The new trade deals delivered by the Conservative Brexiters, with the likes of Australia and New Zealand and the UK joining the Comprehensive and Progressive Agreement for Trans-Pacific Partnership, even on the Tories’ own forecasts deliver tiny benefits relative to what has been lost with Brexit.

The UK Government’s own assessment is that joining the Indo-Pacific CPTPP will boost the country’s annual gross domestic product (GDP) by just 0.08% in the long run.

Its impact assessment of the Australia trade deal shows a boost to GDP from this of just 0.08% by 2035. The projected New Zealand trade agreement benefits are even smaller than those forecast from the Australia deal. The Department for International Trade has observed that, for the New Zealand deal, its “sensitivity analysis…suggests the estimated impact on long run GDP could vary between 0.02% and 0.03% (0.023% and 0.034% respectively, to three decimal places)”.

Forecasts drawn up by Theresa May’s government in 2018 showed Brexit would, with an average free trade deal with the European Union, result in UK GDP in 15 years’ time being 4.9% lower than if the country had stayed in the bloc if there were no change to migration arrangements. Or 6.7% worse on the basis of zero net inflow of workers from EEA countries. The Tories have implemented a major clampdown on immigration from the EEA since the UK left the single market at the end of 2020.

David Jones, deputy chairman of the European Research Group of Conservative MPs, was quoted by The Mail on Sunday as follows in the wake of Mr Lindner’s remarks: “I'm sure German companies would love to do more business with the UK.”

And he warned that the German minister “shouldn't hold his breath”.

This remark appears to fit well with the Conservative Brexiters’ peculiar superiority complex.
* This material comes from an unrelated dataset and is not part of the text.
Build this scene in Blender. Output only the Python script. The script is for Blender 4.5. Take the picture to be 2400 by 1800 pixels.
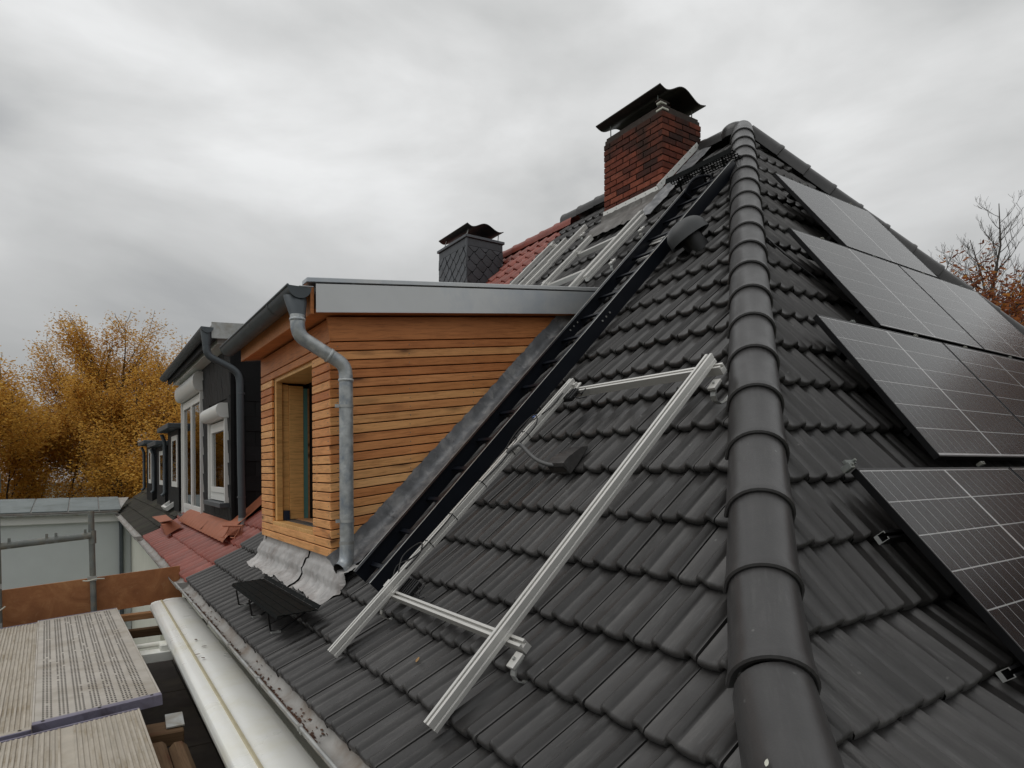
import bpy, bmesh, math, random
import numpy as np
from mathutils import Vector, Matrix
random.seed(7); np.random.seed(7)
for o in list(bpy.data.objects): bpy.data.objects.remove(o)
SC=bpy.context.scene
COL=SC.collection
R=math.radians

# ------------------------------------------------------------------ camera
# x: from the eave into the house, y: along the eave, z: up; the camera stands at the origin on the scaffold
cam=bpy.data.cameras.new('Camera'); camo=bpy.data.objects.new('Camera',cam); COL.objects.link(camo)
cam.sensor_fit='HORIZONTAL'; cam.sensor_width=36; cam.lens=36*1513.6/2400
cam.shift_y=(1101.3-900)/2400; cam.clip_start=.05; cam.clip_end=2000
yaw,roll=R(33.79),R(-.38)
rt=Vector((math.cos(yaw),-math.sin(yaw),0)); fw=Vector((math.sin(yaw),math.cos(yaw),0)); up=Vector((0,0,1))
r2=math.cos(roll)*rt+math.sin(roll)*up; u2=-math.sin(roll)*rt+math.cos(roll)*up
camo.matrix_world=Matrix(((r2.x,u2.x,-fw.x,0),(r2.y,u2.y,-fw.y,0),(r2.z,u2.z,-fw.z,0),(0,0,0,1)))
SC.camera=camo

# ------------------------------------------------------------------ sky and sun
SUN_EL,SUN_AZ=R(60),R(-75)      # azimuth from +y towards +x
W=bpy.data.worlds.new('World'); SC.world=W; W.use_nodes=True
nt=W.node_tree; N=nt.nodes; L=nt.links
N.clear()
out=N.new('ShaderNodeOutputWorld'); bg=N.new('ShaderNodeBackground'); L.new(bg.outputs[0],out.inputs[0])
bg.inputs[1].default_value=.1
sky=N.new('ShaderNodeTexSky'); sky.sky_type='NISHITA'; sky.sun_disc=False
sky.sun_elevation=SUN_EL; sky.sun_rotation=SUN_AZ
tc=N.new('ShaderNodeTexCoord'); sep=N.new('ShaderNodeSeparateXYZ'); L.new(tc.outputs['Generated'],sep.inputs[0])
def wm(op,a,b=None,c=None):
    n=N.new('ShaderNodeMath'); n.operation=op
    for i,v in enumerate((a,b,c)):
        if v is None: continue
        if isinstance(v,(int,float)): n.inputs[i].default_value=v
        else: L.new(v,n.inputs[i])
    return n.outputs[0]
mp=N.new('ShaderNodeMapping'); mp.inputs['Location'].default_value=(1.4788,-9.7377,-5.6654); mp.inputs['Scale'].default_value=(1.0,1.0,2.1); L.new(tc.outputs['Generated'],mp.inputs[0])
n1=N.new('ShaderNodeTexNoise'); n1.inputs['Scale'].default_value=2.3; n1.inputs['Detail'].default_value=9; n1.inputs['Roughness'].default_value=.50; n1.inputs['Distortion'].default_value=.25; L.new(mp.outputs[0],n1.inputs[0])

rp=N.new('ShaderNodeValToRGB'); L.new(n1.outputs[0],rp.inputs[0])
e=rp.color_ramp.elements
e[0].position=.28; e[0].color=(.38,.388,.395,1); e[1].position=.68; e[1].color=(.80,.806,.805,1)
k=e.new(.44); k.color=(.55,.555,.55,1)
k=e.new(.56); k.color=(.66,.664,.66,1)
# the overcast is thinner overhead and thicker towards the horizon
gr=N.new('ShaderNodeMapRange'); gr.inputs[1].default_value=0; gr.inputs[2].default_value=.42; gr.inputs[3].default_value=.56; gr.inputs[4].default_value=1.06; L.new(sep.outputs[2],gr.inputs[0])
sc_=N.new('ShaderNodeVectorMath'); sc_.operation='SCALE'; L.new(rp.outputs[0],sc_.inputs[0]); L.new(wm('MULTIPLY',gr.outputs[0],10.4),sc_.inputs['Scale'])
mx=N.new('ShaderNodeMix'); mx.data_type='RGBA'; mx.inputs[0].default_value=.96
L.new(sky.outputs[0],mx.inputs[6]); L.new(sc_.outputs[0],mx.inputs[7]); L.new(mx.outputs[2],bg.inputs[0])
sl=bpy.data.lights.new('sun','SUN'); sl.energy=.6; sl.angle=R(45); sl.color=(1,.97,.93)
so=bpy.data.objects.new('sun',sl); COL.objects.link(so)
sd=Vector((math.sin(SUN_AZ)*math.cos(SUN_EL),math.cos(SUN_AZ)*math.cos(SUN_EL),math.sin(SUN_EL)))
so.rotation_euler=sd.to_track_quat('Z','Y').to_euler()
vs=SC.view_settings; vs.view_transform='Standard'; vs.look='None'; vs.exposure=0; vs.gamma=1; vs.use_curve_mapping=False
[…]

What is far more odd, however, is the continuing appetite for economic destruction among the Tory Brexiters. It seems that, as the bill for the foolish hard Brexit becomes ever greater, this appetite is also growing. So too, it appears, is the arch-Brexiters’ determination that no one must do anything that might mitigate the damage they have visited upon the UK economy and society.